The Life Aquatic with Steve Zissou

The Life Aquatic with Steve Zissou has received the worst reviews of Wes Anderson’s short career (which includes Bottle Rocket, the much-beloved Rushmore, and the Royal Tenenbaums). What has befallen Anderson in the press may or may not have something to do with his movie; there is generally a trend toward knocking directors who get a little too much critical praise. But it may be also be a response to the fact that Anderson is fearless in creating fantastic, strange and tragic films, often without regard for keeping the audience up to speed.
With Anderson it’s easy; you can get on his case for supposed insincerity and ironic detachment, for seemingly favoring set design over character development. It’s not uncommon for well-known directors to get knocked down a notch or two if they’ve made a string of well-received films and then try to do something totally different (witness what happened with Steven Soderbergh’s remake of Solaris: It was a fine film, mysterious and filled with excellent performances, but after the success of Traffic and Erin Brockovich, it was seen as too cerebral and too odd).
Like Quentin Tarantino, Anderson is a director that assembles his films from many sources, but because of his personal aesthetic, the parts are assembled into something completely different, beyond mere homage. In their respective outlines, Rushmore is indebted to The Graduate, and The Royal Tennenbaums borrows from The Magnificent Ambersons and Louis Malle’s The Fire Within. The Life Aquatic takes Jacques Cousteau’s films of undersea exploration as its obvious starting point. But like Anderson’s previous work, the tone is vastly different from the influence, to the point where a viewer could imagine the story being a creation of Anderson’s alone.

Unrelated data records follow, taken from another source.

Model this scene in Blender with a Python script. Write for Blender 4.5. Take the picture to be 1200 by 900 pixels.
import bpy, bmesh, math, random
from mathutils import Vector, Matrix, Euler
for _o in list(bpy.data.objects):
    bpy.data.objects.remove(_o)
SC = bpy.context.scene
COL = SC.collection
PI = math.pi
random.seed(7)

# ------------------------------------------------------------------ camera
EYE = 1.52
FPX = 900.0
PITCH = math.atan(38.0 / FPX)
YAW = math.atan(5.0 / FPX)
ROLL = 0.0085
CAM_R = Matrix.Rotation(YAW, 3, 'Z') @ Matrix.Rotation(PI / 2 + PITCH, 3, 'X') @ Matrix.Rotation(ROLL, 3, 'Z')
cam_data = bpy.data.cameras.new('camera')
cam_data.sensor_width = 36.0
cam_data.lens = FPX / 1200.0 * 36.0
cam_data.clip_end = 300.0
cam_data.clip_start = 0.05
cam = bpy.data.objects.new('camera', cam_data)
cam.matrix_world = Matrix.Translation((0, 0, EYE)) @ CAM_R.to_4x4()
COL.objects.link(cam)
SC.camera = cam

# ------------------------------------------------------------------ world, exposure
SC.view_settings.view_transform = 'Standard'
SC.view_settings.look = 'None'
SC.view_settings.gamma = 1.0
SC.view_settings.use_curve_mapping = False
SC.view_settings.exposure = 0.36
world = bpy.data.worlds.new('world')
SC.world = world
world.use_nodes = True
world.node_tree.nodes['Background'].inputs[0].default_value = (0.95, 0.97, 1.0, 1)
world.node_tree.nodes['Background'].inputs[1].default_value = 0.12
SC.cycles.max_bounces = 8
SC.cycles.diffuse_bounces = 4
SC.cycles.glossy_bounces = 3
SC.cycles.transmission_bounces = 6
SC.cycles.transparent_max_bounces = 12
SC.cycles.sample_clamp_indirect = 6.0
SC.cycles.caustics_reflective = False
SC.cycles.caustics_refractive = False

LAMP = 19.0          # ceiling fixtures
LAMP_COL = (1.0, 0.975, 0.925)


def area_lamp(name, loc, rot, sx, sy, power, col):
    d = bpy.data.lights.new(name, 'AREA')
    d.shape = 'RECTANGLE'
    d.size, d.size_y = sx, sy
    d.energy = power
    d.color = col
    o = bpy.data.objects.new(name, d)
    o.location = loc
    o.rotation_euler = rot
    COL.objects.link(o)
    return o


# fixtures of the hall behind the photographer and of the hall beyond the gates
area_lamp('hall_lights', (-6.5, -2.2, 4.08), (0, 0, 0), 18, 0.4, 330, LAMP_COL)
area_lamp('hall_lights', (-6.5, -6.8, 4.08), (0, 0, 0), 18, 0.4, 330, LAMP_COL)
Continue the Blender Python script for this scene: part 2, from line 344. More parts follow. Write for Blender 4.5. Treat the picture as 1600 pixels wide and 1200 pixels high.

Each of those films involve characters that seem to stand outside obvious trends and time periods; although they are ostensibly set in the present, there are the trappings of the past, from the songs on their soundtracks to the general lack of discussion of anything topical. The set design is always meticulous, like a dollhouse.

Anderson is working from a very childlike place, in which people may grow up, they may achieve great things, but they still retain many of the juvenile impulses that have always driven them. Zissou may have been a hero to many young people, but in many ways he’s as much of a kid (or at least as immature) as they are.

The plot of The Life Aquatic involves Zissou’s mission to kill the rare and possibly endangered jaguar shark who devoured his partner on camera. Zissou is an ocean explorer in the Jacques Cousteau mode, and it’s quickly evident that his last few films have been greeted with an increasing lack of enthusiasm, if not disdain. He has surrounded himself with a crew that includes a faithful sidekick (Willem Dafoe, in a poignantly hilarious role), a singer who covers David Bowie songs in Portuguese (Seu Jorge), a magazine reporter who admires Zissou but is definitely not writing a puff piece (Cate Blanchett) and a longtime fan who may or may not be his illegitimate son (Owen Wilson). They pile into the Belafonte, a craft with everything from an editing room to a recording studio that appears to have been in need of serious repairs for decades. A better funded, infinitely smarmier ocean explorer (Jeff Goldblum) has sucked up much of Zissou’s funding, and has even stolen his wife (a perfectly disdainful but somehow caring Anjelica Huston).

The Life Aquatic is a child’s adventure, undertaken by people who are too old, and know they are too old, for such excursions. When pirates who kidnap the bond company employee hired to oversee the production of Zissou’s film, the crewmembers undertake a rescue mission, and end up saving Goldblum as well. Throughout the rescue, there is a notable lack of danger, as if these were children playing in the neighborhood; perhaps Zissou is so hopeless he doesn’t care what happens, and is merely going along with the rescue out of a sense that he must act heroic, being the leader and all.

Bill Murray is in virtually every scene in the film, and he has perfected the line between comedy and tragedy that works so well with Anderson’s aesthetic. Even as his Zissou is flattered and caring toward his “son’s” presence, he is still too proud and too arrogant not to admonish him for making a good point in front of a magazine reporter; he doesn’t want anyone else getting the good lines. Yet the look on his face when he is watching his partner being eaten onscreen is priceless: He’s also on the way down, and he knows it.

But it’s the mixture of irony, comedy and tragedy that is pervasive throughout Anderson’s dialogue that can leave some viewers absolutely cold. Indeed, as much as I found to admire, I am not sure that The Life Aquatic is altogether a success. When I was watching the film in the theater, a strange thing was happening: people were laughing when they thought they were supposed to be laughing, even in moments I found wrenching. Anderson is clearly following his own muse, and it’s a potent one, but that doesn’t mean everyone is on his wavelength.

Still, there are moments of real majesty. There is a scene at the very end of the film, in which the crew is descending to the bottom of the ocean in a cramped yellow submarine. As the crewmembers look out the windows, they are greeted by strange and beautiful sea life, and their faces light up. And then, in the dark recesses they finally see the gigantic, illuminated jaguar shark. Zissou’s face breaks through his stoned haze, and he realizes that his dreams are not lost. He’s the kid who has just seen the most amazing thing.